To Tackle a Range of Global Crises, Start With Education Reform
Girls from poor localities wait their turn to show school work to teacher, at a makeshift school in a city park in Islamabad, Pakistan, Nov. 13, 2018 (AP photo by B.K. Bangash).

The Transforming Education Summit is fast approaching. Many in the education community and at the United Nations, as well as impassioned young activists around the world, have begun to mobilize for the event, which is scheduled to coincide with the U.N. General Assembly in September. And according to the world body’s deputy secretary-general, Amina Mohammed, the summit aims at nothing less than “averting a generational disaster” by “rethinking education systems.”

However, little attention is being paid to this summit outside of those circles. In many ways, this isn’t surprising: Conferences and summits are an almost daily fixture on the international calendar, and everyone cannot pay attention to every event. That said, there are a number of reasons as to why the Transforming Education Summit should matter to a much broader audience.

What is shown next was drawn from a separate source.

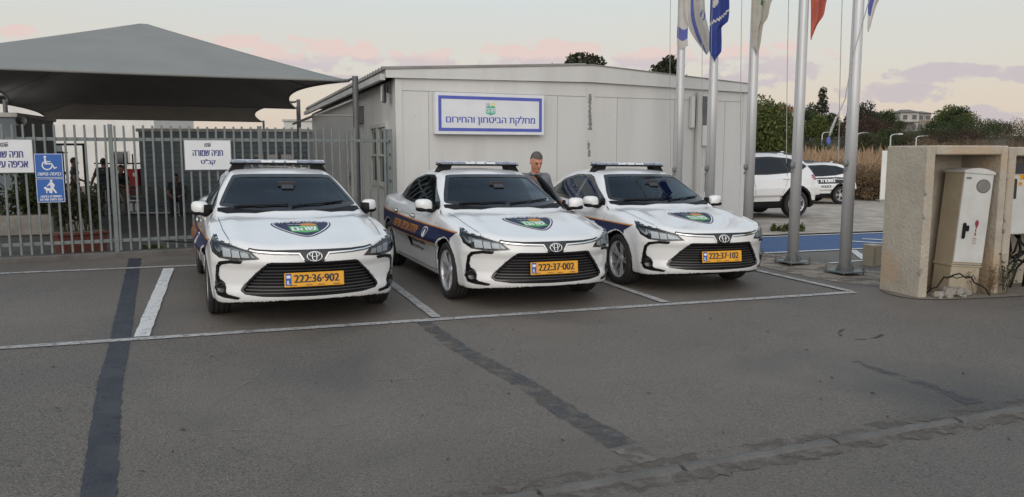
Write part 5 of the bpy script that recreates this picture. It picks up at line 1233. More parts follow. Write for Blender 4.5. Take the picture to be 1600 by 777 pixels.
STAND = dict(pelvis=(0, 0, .96), chest=(0, -.005, 1.28), neck=(0, .01, 1.475), head=(0, -.02, 1.615), sl=(.165, 0, 1.415), sr=(-.165, 0, 1.415), el=(.235, .03, 1.13), er=(-.235, .03, 1.13), wl=(.26, -.06, .89), wr=(-.26, -.06, .89),
    hl=(.09, 0, .92), hr=(-.09, 0, .92), kl=(.10, -.01, .50), kr=(-.10, -.01, .50), al=(.11, .02, .10), ar=(-.11, .02, .10), tl=(.13, -.14, .045), tr=(-.13, -.14, .045))
mx = lambda **k: {**STAND, **k}
LOOK = mx(chest=(.01, -.08, 1.17), neck=(.02, -.12, 1.36), head=(.025, -.175, 1.49), sl=(.165, -.075, 1.265), sr=(-.14, -.085, 1.265), el=(.26, -.10, 1.03), er=(-.22, -.13, 1.02), wl=(.33, -.32, .96), wr=(-.13, -.36, .93), pelvis=(0, .04, .87), hl=(.09, .04, .84), hr=(-.09, .04, .84), kl=(.10, -.05, .47), kr=(-.10, -.05, .47))
person((.29, 10.98, G(.35, 11)), .12, LOOK, [M['skin'], M['jacket'], M['dark_cloth'], M['shoe'], M['eye']], 'grey-haired man in a grey jacket looking down beside the open driver door', M['hair_grey'], .0095, R(24), R(14))
yard_mats = [M['skin_dark'], M['dark_cloth'], M['dark_cloth'], M['shoe'], M['eye']]
def yard_pos(px, Y): x = (px-800)/1228*Y; return (x, Y, G(x, Y)+.025)
WALK = mx(wl=(.40, -.10, .93), el=(.30, .02, 1.14), wr=(-.33, .10, .92), er=(-.30, .06, 1.15), kl=(.10, -.10, .52), al=(.10, .02, .12), tl=(.11, -.13, .05), ar=(-.10, .14, .12), kr=(-.10, .03, .5), tr=(-.11, .0, .05))
person(yard_pos(165, 23.3), math.pi+.2, WALK, yard_mats, 'person in dark shirt and trousers walking away across the yard', M['hair_dark'], .015, 0, 0, False)
person(yard_pos(119, 23.8), 2.2, mx(wl=(.20, -.30, 1.02), el=(.24, -.04, 1.13)), yard_mats, 'person in dark clothes standing beside the yard gate, left of the walking one', M['hair_dark'], .015, R(8), 0, False)
SIT = dict(pelvis=(0, 0, .56), chest=(0, -.02, .86), neck=(0, -.03, 1.06), head=(0, -.07, 1.20), sl=(.165, -.02, 1.0), sr=(-.165, -.02, 1.0), el=(.23, -.10, .74), er=(-.23, -.10, .74), wl=(.15, -.32, .66), wr=(-.15, -.32, .66),
    hl=(.09, -.03, .54), hr=(-.09, -.03, .54), kl=(.13, -.43, .52), kr=(-.13, -.43, .52), al=(.13, -.46, .11), ar=(-.13, -.44, .11), tl=(.14, -.62, .045), tr=(-.14, -.60, .045))
person((BN.location.x+.60, BN.location.y-.03, BN.location.z-.015), .35, SIT, yard_mats, 'seated person in black at the right end of the yard bench', M['hair_dark'], .015, R(15), 0, False)
PERCH = mx(pelvis=(0, .05, .86), chest=(.0, -.08, 1.15), neck=(.0, -.14, 1.33), head=(0, -.20, 1.45), sl=(.16, -.12, 1.27), sr=(-.16, -.12, 1.27), el=(.22, -.24, 1.02), er=(-.22, -.22, 1.02), wl=(.12, -.45, .95), wr=(-.10, -.45, .95), hl=(.09, .04, .83), hr=(-.09, .04, .83), kl=(.10, -.22, .50), kr=(-.10, -.18, .50), al=(.10, -.20, .1), ar=(-.10, -.02, .1), tl=(.11, -.36, .045), tr=(-.11, -.18, .045))
person((BN.location.x-1.12, BN.location.y-.12, BN.location.z), .9, PERCH, [M['skin_dark'], M['dark_cloth'], M['khaki'], M['shoe'], M['eye']], 'person in khaki trousers leaning forward at the left end of the yard bench', M['hair_dark'], .015, R(15), 0, False)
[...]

Perhaps the most obvious is that, as Horace Mann said, “education is the great equalizer.” By equipping students to be open-minded, critical and self-aware, education empowers them to become agents of change, breaking down cycles of generational poverty. High-quality education is a proven remedy against economic inequality, raising earnings by about 10 percent with each year of schooling, according to UNESCO estimates. Education also promotes democratic governance, peace and sustainable living. The September summit therefore offers a crucial opportunity to tackle multiple global crises at once and should be a priority not only for students, teachers and education experts, but for anyone who is committed to advancing global equality.